56 percent said they’d support a military strike, 36 said they wouldn’t, and the numbers were a complete reversal from 2007.

Why the huge change? Does it mean plummeting confidence in sanctions? Does it reflect the work Jewish leaders have been doing to alert the community to the dangers? Does it reflect broader public opinion in America?  On that last point, the survey data is contradictory.

Meanwhile, Shmuel Rosner at the Jerusalem Post says the numbers on settlements are a surprise:

I think that the major finding – maybe the major blow to Obama’s policies – is not-even-well-hidden in the question about settlements: "Do you agree or disagree with the Obama Administration’s call for a stop to all new Israeli settlement construction?" – the survey asks. The outcome: 51% disagree, only 41% agree. Hey, but didn’t all pundits and commentators (myself included in several cases) thought and wrote that Obama’s focus on settlements was politically smart because American Jews have no desire to see settlement expansion, and because they will support his message of freeze? Yes, they, we, did (even American Jewish leaders didn’t like the idea of needing to defend settlements. .. ). And is AJC’s survey is to be trusted, we were wrong for one of two reasons:

A. Jews don’t think what we thought they do. In other words: they do not oppose settlements as much as we believed they do.

B. And I think in this case option B is the one to pick: The Obama administration was going much too far, and the Israeli government was much better at explaining why it can’t go this far.
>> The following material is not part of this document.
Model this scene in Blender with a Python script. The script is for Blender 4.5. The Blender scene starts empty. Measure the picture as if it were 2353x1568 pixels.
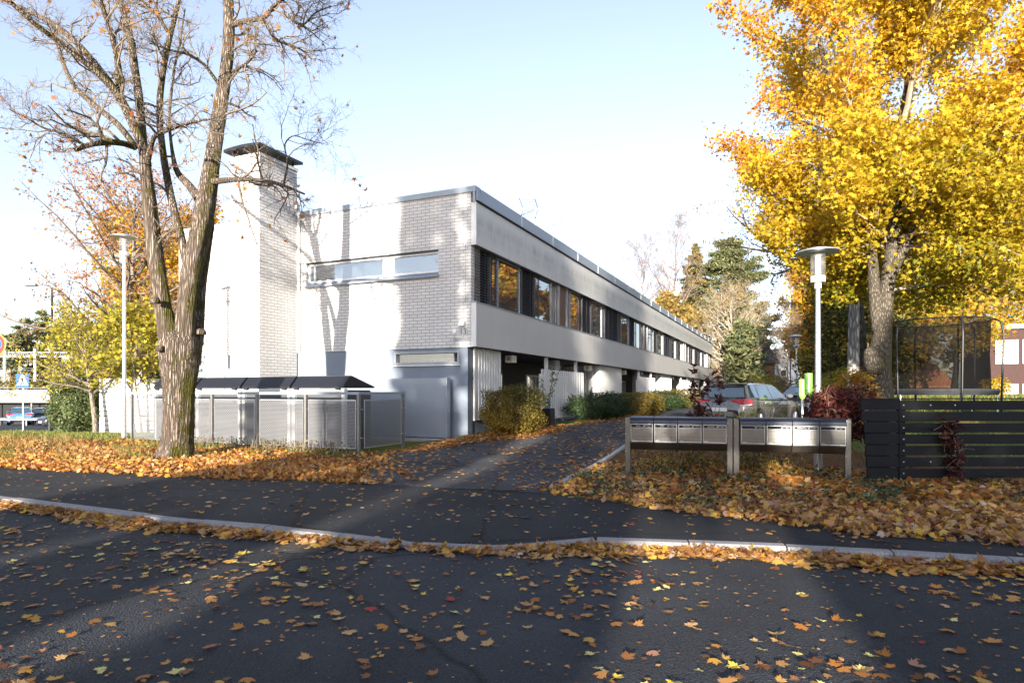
import bpy, math, random
import numpy as np
from mathutils import Vector, Matrix, Euler
R = math.radians
SC = bpy.context.scene
COL = SC.collection
# ---------------------------------------------------------------- camera, sky, sun, exposure
F = 1444.8                      # focal length in 2352-px image widths
cam_d = bpy.data.cameras.new('camera'); cam = bpy.data.objects.new('camera', cam_d); COL.objects.link(cam)
cam.location = (0, 0, 1.5); cam.rotation_euler = (R(90), 0, 0)
cam_d.sensor_width = 36; cam_d.lens = 36 * F / 2352; cam_d.shift_y = 0.0496
cam_d.clip_start = 0.05; cam_d.clip_end = 2000
SC.camera = cam
SUN_AZ, SUN_EL = 14.4, 10.0     # light travels 15 deg right of +Y, 10 deg down
world = bpy.data.worlds.new('World'); SC.world = world; world.use_nodes = True
wn = world.node_tree.nodes; wl = world.node_tree.links
bg = wn['Background']
sky = wn.new('ShaderNodeTexSky'); sky.sky_type = 'NISHITA'; sky.sun_disc = False
sky.sun_elevation = R(SUN_EL); sky.sun_rotation = R(180 + SUN_AZ)
sky.air_density = 1.0; sky.dust_density = 1.0; sky.ozone_density = 1.6
tint = wn.new('ShaderNodeMix'); tint.data_type = 'RGBA'; tint.blend_type = 'MULTIPLY'; tint.inputs[0].default_value = 1; tint.inputs[7].default_value = (.86, .88, 1.0, 1)   # cool white balance
hs = wn.new('ShaderNodeHueSaturation'); hs.inputs['Saturation'].default_value = .6   # thin milky autumn air
wl.new(sky.outputs['Color'], hs.inputs['Color']); wl.new(hs.outputs[0], tint.inputs[6]); wl.new(tint.outputs[2], bg.inputs['Color']); bg.inputs['Strength'].default_value = 0.15
sun_d = bpy.data.lights.new('sun', 'SUN'); sun = bpy.data.objects.new('sun', sun_d); COL.objects.link(sun)
sun_d.energy = 5.0; sun_d.angle = R(0.55); sun_d.color = (1.0, 0.91, 0.78)
tr = Vector((math.sin(R(SUN_AZ)) * math.cos(R(SUN_EL)), math.cos(R(SUN_AZ)) * math.cos(R(SUN_EL)), -math.sin(R(SUN_EL))))
sun.rotation_euler = tr.to_track_quat('-Z', 'Y').to_euler()
sun.location = (-20, -60, 30)
SC.view_settings.view_transform = 'Standard'; SC.view_settings.look = 'None'
SC.view_settings.gamma = 1.0; SC.view_settings.exposure = 1.6
SC.render.engine = 'CYCLES'
SC.cycles.max_bounces = 7; SC.cycles.transparent_max_bounces = 12
SC.cycles.use_denoising = True
SC.cycles.sample_clamp_indirect = 6.0

# ---------------------------------------------------------------- helpers
rng = np.random.default_rng(7)
def ss(a, b, x):
    t = np.clip((np.asarray(x, float) - a) / (b - a), 0, 1); return t * t * (3 - 2 * t)
def W(xd, yd, Y):               # measured position in the photograph (2352-px frame) at depth Y
    return Vector(((xd - 1176) / F * Y, Y, 1.5 + (900.5 - yd) / F * Y))

class MB:
    "collects shapes and links them as ONE mesh object"
    def __init__(s): s.v = []; s.f = []; s.m = []; s.n = 0; s.at = []
    def add(s, verts, faces, m=0):
        verts = np.asarray(verts, float).reshape(-1, 3)
        s.v.append(verts)
        for f in faces: s.f.append([i + s.n for i in f]); s.m.append(m)
        s.n += len(verts); return s
    def box(s, x0, x1, y0, y1, z0, z1, m=0, bev=0.0):
        if bev > 0:
            b = min(bev, .49 * min(x1 - x0, y1 - y0, z1 - z0))
            v = []
            for z, o in ((z0, b), (z0 + b, 0), (z1 - b, 0), (z1, b)):
                for (x, y) in ((x0 + b, y0 + o), (x1 - b, y0 + o), (x1 - o, y0 + b), (x1 - o, y1 - b), (x1 - b, y1 - o), (x0 + b, y1 - o), (x0 + o, y1 - b), (x0 + o, y0 + b)):
                    v.append((x, y, z))
            f = [list(range(7, -1, -1)), list(range(24, 32))]
            for r in range(3):
                for i in range(8):
                    j = (i + 1) % 8; f.append([r * 8 + i, r * 8 + j, r * 8 + 8 + j, r * 8 + 8 + i])
            return s.add(v, f, m)
        v = [(x0, y0, z0), (x1, y0, z0), (x1, y1, z0), (x0, y1, z0), (x0, y0, z1), (x1, y0, z1), (x1, y1, z1), (x0, y1, z1)]
        return s.add(v, [(3, 2, 1, 0), (4, 5, 6, 7), (0, 1, 5, 4), (1, 2, 6, 5), (2, 3, 7, 6), (3, 0, 4, 7)], m)
    def quad(s, a, b, c, d, m=0): return s.add([a, b, c, d], [(0, 1, 2, 3)], m)
    def prism(s, poly, axis, a0, a1, m=0):
        "polygon (2-D) extruded along axis: 'x' takes (y,z), 'y' takes (x,z), 'z' takes (x,y)"
        n = len(poly); v = []
        for a in (a0, a1):
            for (p, q) in poly: v.append((a, p, q) if axis == 'x' else (p, a, q) if axis == 'y' else (p, q, a))
        f = [list(range(n)), list(range(2 * n - 1, n - 1, -1))]
        for i in range(n):
            j = (i + 1) % n; f.append([j, i, n + i, n + j])
        return s.add(v, f, m)
    def tube(s, pts, rad, k=8, m=0, cap=True):
        pts = np.asarray(pts, float); n = len(pts); rad = np.broadcast_to(np.asarray(rad, float), (n,))
        d = np.gradient(pts, axis=0); d /= np.linalg.norm(d, axis=1)[:, None] + 1e-9
        ref = np.array([0, 0, 1.]) if abs(d[0][2]) < .9 else np.array([1., 0, 0])
        ang = np.arange(k) * 2 * np.pi / k; V = np.zeros((n, k, 3))
        u = np.cross(ref, d[0]); u /= np.linalg.norm(u)
        for i in range(n):
            u = u - d[i] * u.dot(d[i]); u /= np.linalg.norm(u) + 1e-9
            w = np.cross(d[i], u)
            V[i] = pts[i] + rad[i] * (np.cos(ang)[:, None] * u + np.sin(ang)[:, None] * w)
        f = []
        for i in range(n - 1):
            for j in range(k):
                q = (j + 1) % k; f.append((i * k + j, i * k + q, i * k + k + q, i * k + k + j))
        if cap: f.append(tuple(range(k - 1, -1, -1))); f.append(tuple((n - 1) * k + j for j in range(k)))
        return s.add(V.reshape(-1, 3), f, m)
    def lathe(s, prof, k=24, m=0, c=(0, 0, 0), axis='z'):
        v = []
        for (r, z) in prof:
            for j in range(k):
                a = 2 * math.pi * j / k; p = (r * math.cos(a), r * math.sin(a), z)
                if axis == 'y': p = (p[0], p[2], p[1])
                if axis == 'x': p = (p[2], p[0], p[1])
                v.append((p[0] + c[0], p[1] + c[1], p[2] + c[2]))
        f = []
        for i in range(len(prof) - 1):
            for j in range(k):
                q = (j + 1) % k; f.append((i * k + j, i * k + q, i * k + k + q, i * k + k + j))
        if prof[0][0] > 1e-4: f.append(tuple(range(k - 1, -1, -1)))
        if prof[-1][0] > 1e-4: f.append(tuple((len(prof) - 1) * k + j for j in range(k)))
        return s.add(v, f, m)
    def build(s, name, mats, parent=None, smooth=False, uv=False, bevel=0):
        me = bpy.data.meshes.new(name)
        V = np.concatenate(s.v) if s.v else np.zeros((0, 3))
        me.from_pydata(V.tolist(), [], s.f)
        mats = mats if isinstance(mats, (list, tuple)) else [mats]
        for m in mats: me.materials.append(m)
        me.polygons.foreach_set('material_index', np.array(s.m, dtype=np.int32))
        if smooth: me.polygons.foreach_set('use_smooth', np.ones(len(s.f), bool))
        me.update()
        if uv:
            L = me.uv_layers.new(name='UVMap'); n = len(me.loops)
            vi = np.zeros(n, np.int32); me.loops.foreach_get('vertex_index', vi)
            nr = np.zeros(len(me.polygons) * 3); me.polygons.foreach_get('normal', nr); nr = np.abs(nr.reshape(-1, 3))
            lt = np.zeros(len(me.polygons), np.int32); me.polygons.foreach_get('loop_total', lt)
            ax = np.repeat(nr.argmax(1), lt); P = V[vi]
            u = np.where(ax == 0, P[:, 1], P[:, 0]); w = np.where(ax == 2, P[:, 1], P[:, 2])
            L.data.foreach_set('uv', np.stack([u, w], 1).ravel())
        o = bpy.data.objects.new(name, me); COL.objects.link(o)
        if parent is not None: o.parent = parent
        if bevel:
            b = o.modifiers.new('bevel', 'BEVEL'); b.width = bevel; b.segments = 2; b.limit_method = 'ANGLE'; b.angle_limit = R(40)
        return o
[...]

In other words: Most American Jews still don’t have much sympathy for settlements, but (like Israelis) also didn’t understand the rush to push Israel around, and didn’t quite see the logic of "total freeze" now.
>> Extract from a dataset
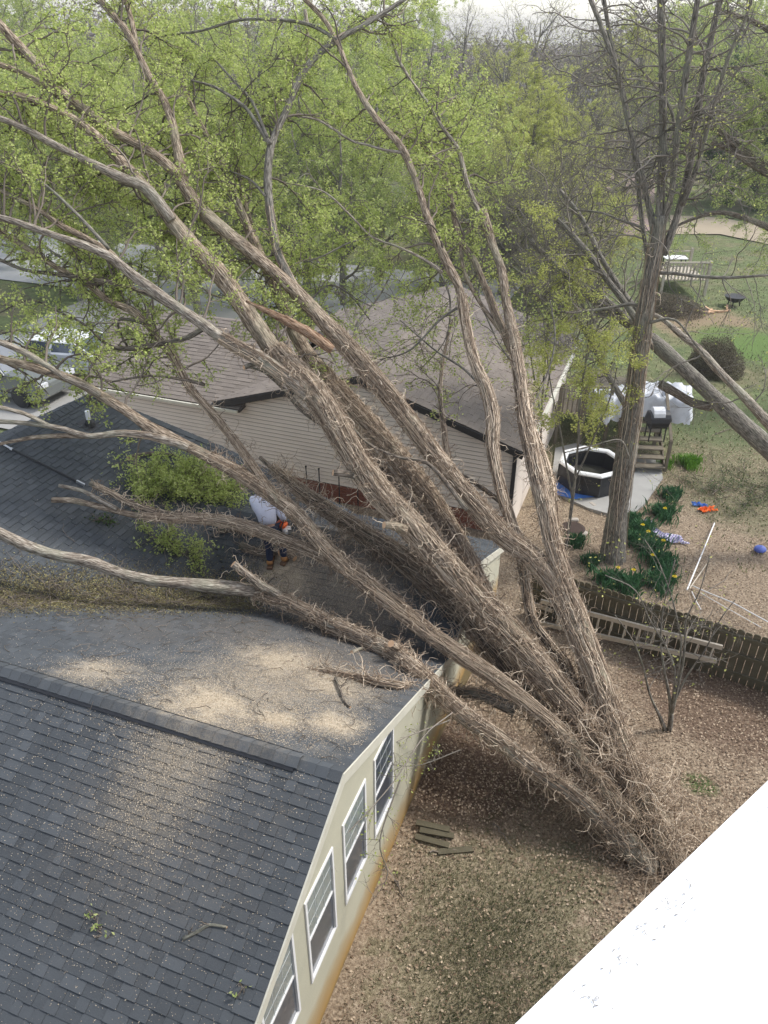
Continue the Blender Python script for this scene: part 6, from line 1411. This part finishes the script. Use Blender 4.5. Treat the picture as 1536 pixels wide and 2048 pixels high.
# ------------------------------------------------------------------ the white roof edge the picture is taken from
def ledge():
    def e(px, py, z=8.15): d = ray(px, py); return CAM + d * ((z - CH) / d[2])
    a = e(1030, 2048); b = e(1536, 1561); t = (b - a) / np.linalg.norm(b - a); nrm = np.array([t[1], -t[0], 0])
    m, nt, bs_ = mat_new('white_membrane'); p = geo_pos(nt)
    sc = noise(nt, p, 9, 6, .8); c = mixc(nt, ramp(nt, sc, [(.60, 0.), (.72, .12)]), (.86, .87, .88), (.45, .45, .45)); nt.links.new(c, bs_.inputs['Base Color']); bs_.inputs['Roughness'].default_value = .55
    o = thing('white_flat_roof', 'bright white flat roof edge with specks at the lower right corner', 'roof', a)
    A_ = a - t * 3; B_ = a + t * 9
    mb = MB(); lo = [A_, B_, B_ + nrm * 8, A_ + nrm * 8]; mb.hexa([q - (0, 0, .12) - a for q in lo], [q - a for q in lo]); mb.build('deck', m, o)
    mb = MB(); w = nrm * .5; lo = [A_ + w, B_ + w, B_ + nrm * 7, A_ + nrm * 7]; mb.hexa([np.array([q[0], q[1], -.2]) - a for q in lo], [q - (0, 0, .125) - a for q in lo]); mb.build('wall', WHITE, o)
    # specks and scuffs of dirt: small flat flakes
    n = 260; C = []
    cl = [(1320, 1780), (1430, 1670), (1380, 1750), (1260, 1850), (1240, 1920), (1150, 1960), (1330, 1800), (1500, 1600), (1170, 2000), (1440, 1640), (1290, 1850), (1350, 1820)]
    for _ in range(n):
        q = cl[rng.integers(len(cl))]; C.append(e(q[0] + rng.normal(0, 22), q[1] + rng.normal(0, 16)) + np.array([0, 0, .002]))
    C = np.array([q for q in C if (q - a) @ nrm > .03]) - a
    o2 = link('dirt_specks', flat_bits('dirt_specks', C, np.tile([0, 0, 1.], (len(C), 1)), .013, tone_mat('dirt_speck', (.20, .19, .18), (.55, .54, .52), .9), .25, .1), None, o); tag(o2, kind='stuff')
ledge()

# ------------------------------------------------------------------ thin spring haze
def haze():
    mb = MB(); mb.box((0, 15, 6.5), (1210, 1210, 21)); m = bpy.data.materials.new('haze_air'); m.use_nodes = True; nt = m.node_tree; nt.nodes.clear()
    v = nt.nodes.new('ShaderNodeVolumePrincipled'); v.inputs['Color'].default_value = (.93, .95, 1, 1); v.inputs['Density'].default_value = .0007; v.inputs['Anisotropy'].default_value = .2
    o_ = nt.nodes.new('ShaderNodeOutputMaterial'); nt.links.new(v.outputs[0], o_.inputs['Volume']); tag(mb.build('haze', m), kind='stuff')
haze()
And the Orthodox Union’s Nathan Diament notes the strong support for an undivided Jerusalem:

As has been the case in the past, a clear majority of American Jews (58%) do not believe that "Israel [should be willing] to compromise on the status of Jerusalem as a united city under Israeli jurisdiction" even "in the framework of a permanent peace with the Palestinians." This bottom line is true across all the community’s denominations (Orthodox: 77%, Conservative: 65%, Reform: 60% opposed a compromise on Jerusalem).